The Hellfire Club's role in all this is interesting. When they were first introduced back in 1980, they seemed to have a very unique role in the X-Men's ongoing saga - conspirators, master-plotters, chessplayers (even styling themselves after Chess pieces!) Shaw in particular seemed to be someone invested in playing three or four steps ahead, perhaps even on another level from his adversaries. In the years since, however, they've only intermittently come into conflict with the X-Men directly or indirectly, mostly as Saturday Morning-style villains in the kooky (and poorly plotted out) body-swapping scheme, and then as a vehicle to showcase and support the orders-of-magnitude more powerful Selene. Now they're wearing ugly costumes and fighting in the park, while Leland plays funny-fat-coward and Shaw is used as a human meteorite. They've taken the reverse course from their former-help Cole, Reese and Macon, who have been elevated from generic gun-toters to real threats under Lady Deathstrike. 
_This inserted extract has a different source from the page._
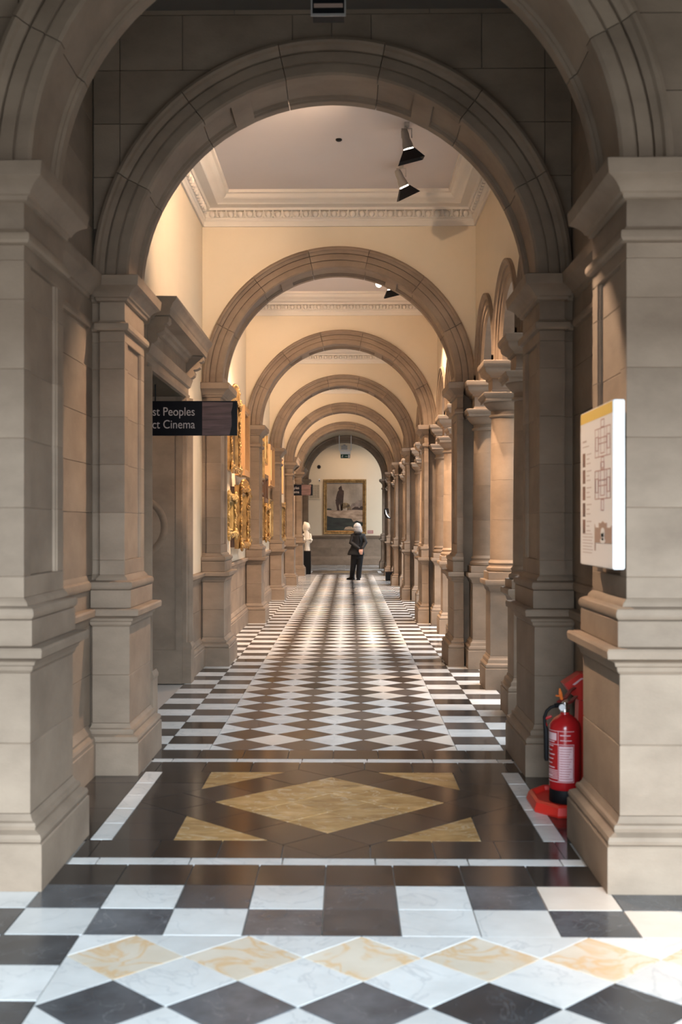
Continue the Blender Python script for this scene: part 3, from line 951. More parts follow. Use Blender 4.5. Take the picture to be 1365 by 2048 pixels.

On a wide scale, that leaves me cold since I had to see potential squandered but it doesn't stop this from being a good story.


The other focus of this issue is Rachel, whom I have noted in the past is something of a problem, much like her mother the entity resembling her mother. She is extremely powerful and what's worse, extremely wracked with trauma and bears a somewhat reckless streak. As such, she has tended to overtake any story where she is featured since being introduced about two years earlier. As dynamic of a character as this makes (I know she's a favourite of a lot of readers) and I can truly respect that, there comes a time to lay a toy aside when you've truly played with every feature of it and aren't getting anything new. Wolverine "killing" her would have seemed to be the solution to that riddle, but in the end, more compellingly, she winds up on this mysterious path with Spiral, preying on her weakness with seductive promises. This is so much the better, signaling to us that while Rachel's part of this story is coming to an end, her story is not over. Clever, Chris.